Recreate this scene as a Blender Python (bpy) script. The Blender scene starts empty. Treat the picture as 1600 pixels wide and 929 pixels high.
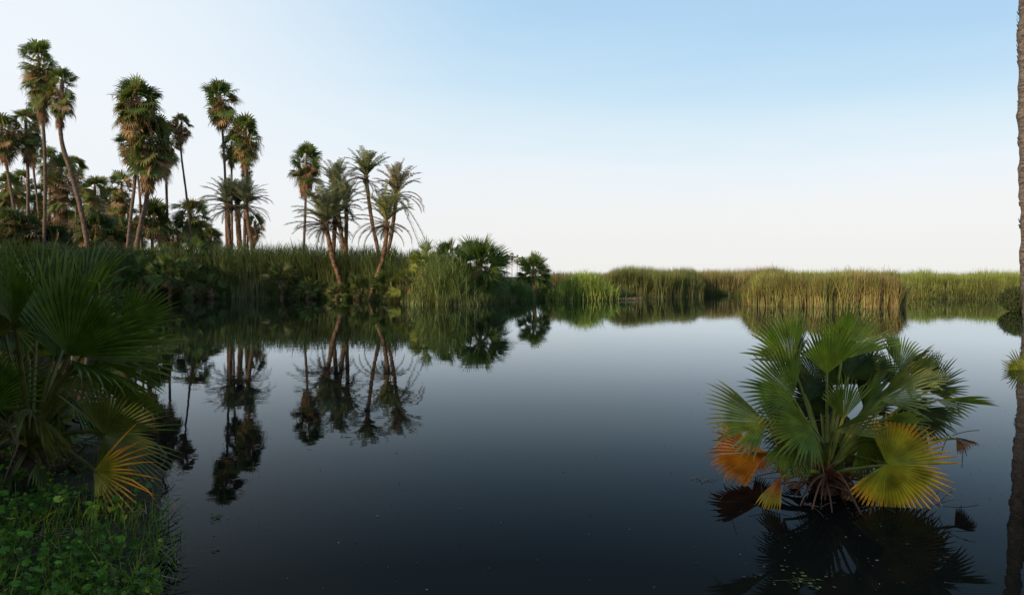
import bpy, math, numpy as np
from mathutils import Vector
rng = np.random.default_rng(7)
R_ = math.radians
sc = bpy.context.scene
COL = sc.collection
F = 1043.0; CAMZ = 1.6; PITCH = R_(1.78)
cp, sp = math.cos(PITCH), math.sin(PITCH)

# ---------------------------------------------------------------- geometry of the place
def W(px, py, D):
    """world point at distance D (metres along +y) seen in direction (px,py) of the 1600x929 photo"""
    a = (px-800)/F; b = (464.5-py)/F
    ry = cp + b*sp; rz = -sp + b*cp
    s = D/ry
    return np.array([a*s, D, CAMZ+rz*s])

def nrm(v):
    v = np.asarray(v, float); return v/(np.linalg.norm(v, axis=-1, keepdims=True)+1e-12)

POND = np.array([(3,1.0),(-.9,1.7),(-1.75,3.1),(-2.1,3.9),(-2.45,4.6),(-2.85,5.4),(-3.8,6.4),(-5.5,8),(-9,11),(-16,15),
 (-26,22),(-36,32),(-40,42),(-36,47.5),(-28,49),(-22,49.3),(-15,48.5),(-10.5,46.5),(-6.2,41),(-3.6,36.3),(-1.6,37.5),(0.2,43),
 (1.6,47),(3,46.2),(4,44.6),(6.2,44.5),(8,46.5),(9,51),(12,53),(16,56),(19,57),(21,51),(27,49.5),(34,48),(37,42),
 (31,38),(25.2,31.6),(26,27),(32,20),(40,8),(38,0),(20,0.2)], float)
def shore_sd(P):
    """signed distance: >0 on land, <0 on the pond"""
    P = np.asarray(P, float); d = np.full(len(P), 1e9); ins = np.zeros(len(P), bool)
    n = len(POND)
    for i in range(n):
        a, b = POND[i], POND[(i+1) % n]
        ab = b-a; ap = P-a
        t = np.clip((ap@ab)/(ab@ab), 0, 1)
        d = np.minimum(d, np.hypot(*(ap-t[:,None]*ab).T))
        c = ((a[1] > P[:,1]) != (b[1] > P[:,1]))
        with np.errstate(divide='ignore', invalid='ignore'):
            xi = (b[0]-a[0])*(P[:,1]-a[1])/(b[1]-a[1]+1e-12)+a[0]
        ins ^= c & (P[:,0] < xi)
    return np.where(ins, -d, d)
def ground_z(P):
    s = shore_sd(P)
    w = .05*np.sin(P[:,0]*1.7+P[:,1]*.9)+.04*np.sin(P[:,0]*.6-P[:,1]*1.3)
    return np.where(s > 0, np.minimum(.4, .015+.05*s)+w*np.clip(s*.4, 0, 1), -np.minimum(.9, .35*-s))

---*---

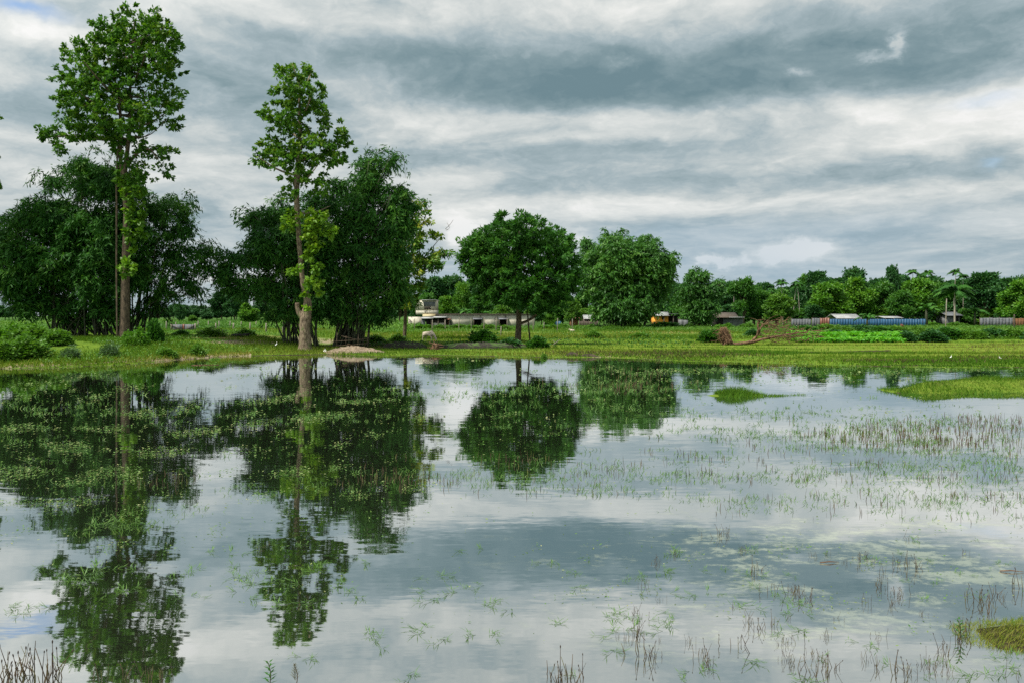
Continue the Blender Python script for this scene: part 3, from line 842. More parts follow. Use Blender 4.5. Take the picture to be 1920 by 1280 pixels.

---*---

◆ TASK PROMPT ◆
Return exactly the lines from the one with "Recreate this scene" to the one with "cp, sp = math.cos(PITCH), math.sin(PITCH)", both ends kept, and only those. Images are left out.

◆ EXERCISE RESPONSE ◆
Recreate this scene as a Blender Python (bpy) script. The Blender scene starts empty. Treat the picture as 1600 pixels wide and 929 pixels high.
import bpy, math, numpy as np
from mathutils import Vector
rng = np.random.default_rng(7)
R_ = math.radians
sc = bpy.context.scene
COL = sc.collection
F = 1043.0; CAMZ = 1.6; PITCH = R_(1.78)
cp, sp = math.cos(PITCH), math.sin(PITCH)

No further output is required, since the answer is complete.